» Instructions to follow
Reproduce each line exactly, including spacing and punctuation.

╭──

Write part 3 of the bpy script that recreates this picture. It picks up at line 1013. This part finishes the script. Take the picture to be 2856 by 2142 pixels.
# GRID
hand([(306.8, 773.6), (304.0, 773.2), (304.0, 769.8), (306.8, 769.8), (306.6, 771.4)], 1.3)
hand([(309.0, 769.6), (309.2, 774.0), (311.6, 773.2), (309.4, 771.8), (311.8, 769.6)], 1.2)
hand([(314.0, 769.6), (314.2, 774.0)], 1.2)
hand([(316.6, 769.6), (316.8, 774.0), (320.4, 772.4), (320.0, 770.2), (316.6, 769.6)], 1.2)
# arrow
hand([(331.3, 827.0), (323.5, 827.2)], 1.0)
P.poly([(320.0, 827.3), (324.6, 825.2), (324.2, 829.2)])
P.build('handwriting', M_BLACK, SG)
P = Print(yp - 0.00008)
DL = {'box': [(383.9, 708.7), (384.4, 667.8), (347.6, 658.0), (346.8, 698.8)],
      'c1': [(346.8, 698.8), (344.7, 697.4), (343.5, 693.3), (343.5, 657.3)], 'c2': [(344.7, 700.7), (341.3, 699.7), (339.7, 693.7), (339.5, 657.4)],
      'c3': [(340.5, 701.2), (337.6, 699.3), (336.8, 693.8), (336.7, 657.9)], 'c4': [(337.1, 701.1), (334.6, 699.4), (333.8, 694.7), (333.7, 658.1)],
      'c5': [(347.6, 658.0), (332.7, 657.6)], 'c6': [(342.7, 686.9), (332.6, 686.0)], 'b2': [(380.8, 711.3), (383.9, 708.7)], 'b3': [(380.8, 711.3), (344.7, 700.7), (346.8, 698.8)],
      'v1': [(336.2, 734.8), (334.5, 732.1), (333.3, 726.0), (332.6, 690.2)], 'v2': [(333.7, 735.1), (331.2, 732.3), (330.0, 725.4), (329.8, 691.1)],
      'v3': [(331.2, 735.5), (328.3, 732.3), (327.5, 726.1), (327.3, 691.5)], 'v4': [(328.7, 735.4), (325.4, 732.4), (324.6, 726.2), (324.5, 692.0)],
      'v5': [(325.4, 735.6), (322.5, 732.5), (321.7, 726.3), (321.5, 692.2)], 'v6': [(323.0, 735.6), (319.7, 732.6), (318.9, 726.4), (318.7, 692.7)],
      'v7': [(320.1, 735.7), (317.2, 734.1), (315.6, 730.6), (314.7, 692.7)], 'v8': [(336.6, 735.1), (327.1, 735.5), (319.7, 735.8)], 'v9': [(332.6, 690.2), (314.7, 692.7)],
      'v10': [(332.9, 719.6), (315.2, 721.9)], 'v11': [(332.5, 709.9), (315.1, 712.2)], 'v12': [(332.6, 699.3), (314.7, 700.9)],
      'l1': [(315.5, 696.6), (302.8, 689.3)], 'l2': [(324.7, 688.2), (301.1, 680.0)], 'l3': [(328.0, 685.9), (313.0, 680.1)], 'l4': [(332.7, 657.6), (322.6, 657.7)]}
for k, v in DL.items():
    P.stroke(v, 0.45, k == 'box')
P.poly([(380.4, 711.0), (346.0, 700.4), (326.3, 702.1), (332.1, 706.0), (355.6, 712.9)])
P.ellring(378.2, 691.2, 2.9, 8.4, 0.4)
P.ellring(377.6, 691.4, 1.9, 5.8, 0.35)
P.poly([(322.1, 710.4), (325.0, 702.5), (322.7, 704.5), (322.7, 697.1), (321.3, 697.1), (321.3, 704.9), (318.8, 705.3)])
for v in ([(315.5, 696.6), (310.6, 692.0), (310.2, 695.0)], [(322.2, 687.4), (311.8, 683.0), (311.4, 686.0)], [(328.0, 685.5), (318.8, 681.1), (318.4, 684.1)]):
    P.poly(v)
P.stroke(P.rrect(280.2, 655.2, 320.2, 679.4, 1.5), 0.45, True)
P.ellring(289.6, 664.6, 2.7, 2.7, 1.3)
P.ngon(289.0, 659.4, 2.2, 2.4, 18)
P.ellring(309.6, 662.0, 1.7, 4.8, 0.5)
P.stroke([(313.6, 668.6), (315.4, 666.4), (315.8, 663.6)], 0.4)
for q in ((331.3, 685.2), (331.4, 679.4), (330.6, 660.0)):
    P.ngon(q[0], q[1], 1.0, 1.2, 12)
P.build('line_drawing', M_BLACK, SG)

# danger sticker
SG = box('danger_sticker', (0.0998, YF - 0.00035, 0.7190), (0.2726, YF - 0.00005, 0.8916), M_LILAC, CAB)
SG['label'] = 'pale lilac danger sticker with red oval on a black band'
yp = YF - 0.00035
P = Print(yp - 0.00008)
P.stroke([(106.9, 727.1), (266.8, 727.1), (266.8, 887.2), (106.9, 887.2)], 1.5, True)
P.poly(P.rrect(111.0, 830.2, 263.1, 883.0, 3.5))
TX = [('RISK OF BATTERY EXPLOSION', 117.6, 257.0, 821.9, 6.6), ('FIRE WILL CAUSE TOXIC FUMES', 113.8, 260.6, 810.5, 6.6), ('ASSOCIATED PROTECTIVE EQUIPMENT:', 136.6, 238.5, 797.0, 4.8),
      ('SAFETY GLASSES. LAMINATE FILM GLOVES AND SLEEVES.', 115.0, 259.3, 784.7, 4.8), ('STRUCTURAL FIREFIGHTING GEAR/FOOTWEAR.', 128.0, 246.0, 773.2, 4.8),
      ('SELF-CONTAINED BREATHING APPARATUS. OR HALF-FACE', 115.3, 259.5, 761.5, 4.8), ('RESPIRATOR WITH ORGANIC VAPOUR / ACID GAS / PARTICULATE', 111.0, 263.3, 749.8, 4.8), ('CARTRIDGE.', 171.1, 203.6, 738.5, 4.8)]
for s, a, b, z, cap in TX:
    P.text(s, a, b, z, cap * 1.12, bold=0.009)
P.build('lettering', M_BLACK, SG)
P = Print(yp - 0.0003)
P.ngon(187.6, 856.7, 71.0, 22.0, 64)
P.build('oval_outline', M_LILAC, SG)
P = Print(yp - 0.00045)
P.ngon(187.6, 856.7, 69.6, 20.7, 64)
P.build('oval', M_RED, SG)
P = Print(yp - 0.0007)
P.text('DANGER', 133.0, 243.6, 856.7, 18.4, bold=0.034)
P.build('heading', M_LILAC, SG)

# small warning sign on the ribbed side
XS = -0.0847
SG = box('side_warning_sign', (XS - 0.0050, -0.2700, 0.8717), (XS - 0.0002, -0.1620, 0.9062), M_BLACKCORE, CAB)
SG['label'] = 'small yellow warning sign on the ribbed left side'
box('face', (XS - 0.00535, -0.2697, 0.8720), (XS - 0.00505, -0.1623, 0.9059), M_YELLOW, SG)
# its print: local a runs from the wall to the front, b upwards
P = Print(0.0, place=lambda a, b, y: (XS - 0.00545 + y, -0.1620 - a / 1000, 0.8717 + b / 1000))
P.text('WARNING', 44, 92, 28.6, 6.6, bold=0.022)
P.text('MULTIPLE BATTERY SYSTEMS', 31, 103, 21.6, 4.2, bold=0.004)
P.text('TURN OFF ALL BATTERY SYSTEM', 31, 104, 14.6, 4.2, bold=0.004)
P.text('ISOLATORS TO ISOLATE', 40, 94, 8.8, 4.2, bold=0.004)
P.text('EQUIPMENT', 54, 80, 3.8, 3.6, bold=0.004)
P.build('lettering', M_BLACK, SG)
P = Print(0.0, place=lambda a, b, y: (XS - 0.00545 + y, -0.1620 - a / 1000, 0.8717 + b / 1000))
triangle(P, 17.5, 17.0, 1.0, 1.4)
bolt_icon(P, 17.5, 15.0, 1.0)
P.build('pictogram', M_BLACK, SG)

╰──

» Reply to the exercise
Write part 3 of the bpy script that recreates this picture. It picks up at line 1013. This part finishes the script. Take the picture to be 2856 by 2142 pixels.
# GRID
hand([(306.8, 773.6), (304.0, 773.2), (304.0, 769.8), (306.8, 769.8), (306.6, 771.4)], 1.3)
hand([(309.0, 769.6), (309.2, 774.0), (311.6, 773.2), (309.4, 771.8), (311.8, 769.6)], 1.2)
hand([(314.0, 769.6), (314.2, 774.0)], 1.2)
hand([(316.6, 769.6), (316.8, 774.0), (320.4, 772.4), (320.0, 770.2), (316.6, 769.6)], 1.2)
# arrow
hand([(331.3, 827.0), (323.5, 827.2)], 1.0)
P.poly([(320.0, 827.3), (324.6, 825.2), (324.2, 829.2)])
P.build('handwriting', M_BLACK, SG)
P = Print(yp - 0.00008)
DL = {'box': [(383.9, 708.7), (384.4, 667.8), (347.6, 658.0), (346.8, 698.8)],
      'c1': [(346.8, 698.8), (344.7, 697.4), (343.5, 693.3), (343.5, 657.3)], 'c2': [(344.7, 700.7), (341.3, 699.7), (339.7, 693.7), (339.5, 657.4)],
      'c3': [(340.5, 701.2), (337.6, 699.3), (336.8, 693.8), (336.7, 657.9)], 'c4': [(337.1, 701.1), (334.6, 699.4), (333.8, 694.7), (333.7, 658.1)],
      'c5': [(347.6, 658.0), (332.7, 657.6)], 'c6': [(342.7, 686.9), (332.6, 686.0)], 'b2': [(380.8, 711.3), (383.9, 708.7)], 'b3': [(380.8, 711.3), (344.7, 700.7), (346.8, 698.8)],
      'v1': [(336.2, 734.8), (334.5, 732.1), (333.3, 726.0), (332.6, 690.2)], 'v2': [(333.7, 735.1), (331.2, 732.3), (330.0, 725.4), (329.8, 691.1)],
      'v3': [(331.2, 735.5), (328.3, 732.3), (327.5, 726.1), (327.3, 691.5)], 'v4': [(328.7, 735.4), (325.4, 732.4), (324.6, 726.2), (324.5, 692.0)],
      'v5': [(325.4, 735.6), (322.5, 732.5), (321.7, 726.3), (321.5, 692.2)], 'v6': [(323.0, 735.6), (319.7, 732.6), (318.9, 726.4), (318.7, 692.7)],
      'v7': [(320.1, 735.7), (317.2, 734.1), (315.6, 730.6), (314.7, 692.7)], 'v8': [(336.6, 735.1), (327.1, 735.5), (319.7, 735.8)], 'v9': [(332.6, 690.2), (314.7, 692.7)],
      'v10': [(332.9, 719.6), (315.2, 721.9)], 'v11': [(332.5, 709.9), (315.1, 712.2)], 'v12': [(332.6, 699.3), (314.7, 700.9)],
      'l1': [(315.5, 696.6), (302.8, 689.3)], 'l2': [(324.7, 688.2), (301.1, 680.0)], 'l3': [(328.0, 685.9), (313.0, 680.1)], 'l4': [(332.7, 657.6), (322.6, 657.7)]}
for k, v in DL.items():
    P.stroke(v, 0.45, k == 'box')
P.poly([(380.4, 711.0), (346.0, 700.4), (326.3, 702.1), (332.1, 706.0), (355.6, 712.9)])
P.ellring(378.2, 691.2, 2.9, 8.4, 0.4)
P.ellring(377.6, 691.4, 1.9, 5.8, 0.35)
P.poly([(322.1, 710.4), (325.0, 702.5), (322.7, 704.5), (322.7, 697.1), (321.3, 697.1), (321.3, 704.9), (318.8, 705.3)])
for v in ([(315.5, 696.6), (310.6, 692.0), (310.2, 695.0)], [(322.2, 687.4), (311.8, 683.0), (311.4, 686.0)], [(328.0, 685.5), (318.8, 681.1), (318.4, 684.1)]):
    P.poly(v)
P.stroke(P.rrect(280.2, 655.2, 320.2, 679.4, 1.5), 0.45, True)
P.ellring(289.6, 664.6, 2.7, 2.7, 1.3)
P.ngon(289.0, 659.4, 2.2, 2.4, 18)
P.ellring(309.6, 662.0, 1.7, 4.8, 0.5)
P.stroke([(313.6, 668.6), (315.4, 666.4), (315.8, 663.6)], 0.4)
for q in ((331.3, 685.2), (331.4, 679.4), (330.6, 660.0)):
    P.ngon(q[0], q[1], 1.0, 1.2, 12)
P.build('line_drawing', M_BLACK, SG)

# danger sticker
SG = box('danger_sticker', (0.0998, YF - 0.00035, 0.7190), (0.2726, YF - 0.00005, 0.8916), M_LILAC, CAB)
SG['label'] = 'pale lilac danger sticker with red oval on a black band'
yp = YF - 0.00035
P = Print(yp - 0.00008)
P.stroke([(106.9, 727.1), (266.8, 727.1), (266.8, 887.2), (106.9, 887.2)], 1.5, True)
P.poly(P.rrect(111.0, 830.2, 263.1, 883.0, 3.5))
TX = [('RISK OF BATTERY EXPLOSION', 117.6, 257.0, 821.9, 6.6), ('FIRE WILL CAUSE TOXIC FUMES', 113.8, 260.6, 810.5, 6.6), ('ASSOCIATED PROTECTIVE EQUIPMENT:', 136.6, 238.5, 797.0, 4.8),
      ('SAFETY GLASSES. LAMINATE FILM GLOVES AND SLEEVES.', 115.0, 259.3, 784.7, 4.8), ('STRUCTURAL FIREFIGHTING GEAR/FOOTWEAR.', 128.0, 246.0, 773.2, 4.8),
      ('SELF-CONTAINED BREATHING APPARATUS. OR HALF-FACE', 115.3, 259.5, 761.5, 4.8), ('RESPIRATOR WITH ORGANIC VAPOUR / ACID GAS / PARTICULATE', 111.0, 263.3, 749.8, 4.8), ('CARTRIDGE.', 171.1, 203.6, 738.5, 4.8)]
for s, a, b, z, cap in TX:
    P.text(s, a, b, z, cap * 1.12, bold=0.009)
P.build('lettering', M_BLACK, SG)
P = Print(yp - 0.0003)
P.ngon(187.6, 856.7, 71.0, 22.0, 64)
P.build('oval_outline', M_LILAC, SG)
P = Print(yp - 0.00045)
P.ngon(187.6, 856.7, 69.6, 20.7, 64)
P.build('oval', M_RED, SG)
P = Print(yp - 0.0007)
P.text('DANGER', 133.0, 243.6, 856.7, 18.4, bold=0.034)
P.build('heading', M_LILAC, SG)

# small warning sign on the ribbed side
XS = -0.0847
SG = box('side_warning_sign', (XS - 0.0050, -0.2700, 0.8717), (XS - 0.0002, -0.1620, 0.9062), M_BLACKCORE, CAB)
SG['label'] = 'small yellow warning sign on the ribbed left side'
box('face', (XS - 0.00535, -0.2697, 0.8720), (XS - 0.00505, -0.1623, 0.9059), M_YELLOW, SG)
# its print: local a runs from the wall to the front, b upwards
P = Print(0.0, place=lambda a, b, y: (XS - 0.00545 + y, -0.1620 - a / 1000, 0.8717 + b / 1000))
P.text('WARNING', 44, 92, 28.6, 6.6, bold=0.022)
P.text('MULTIPLE BATTERY SYSTEMS', 31, 103, 21.6, 4.2, bold=0.004)
P.text('TURN OFF ALL BATTERY SYSTEM', 31, 104, 14.6, 4.2, bold=0.004)
P.text('ISOLATORS TO ISOLATE', 40, 94, 8.8, 4.2, bold=0.004)
P.text('EQUIPMENT', 54, 80, 3.8, 3.6, bold=0.004)
P.build('lettering', M_BLACK, SG)
P = Print(0.0, place=lambda a, b, y: (XS - 0.00545 + y, -0.1620 - a / 1000, 0.8717 + b / 1000))
triangle(P, 17.5, 17.0, 1.0, 1.4)
bolt_icon(P, 17.5, 15.0, 1.0)
P.build('pictogram', M_BLACK, SG)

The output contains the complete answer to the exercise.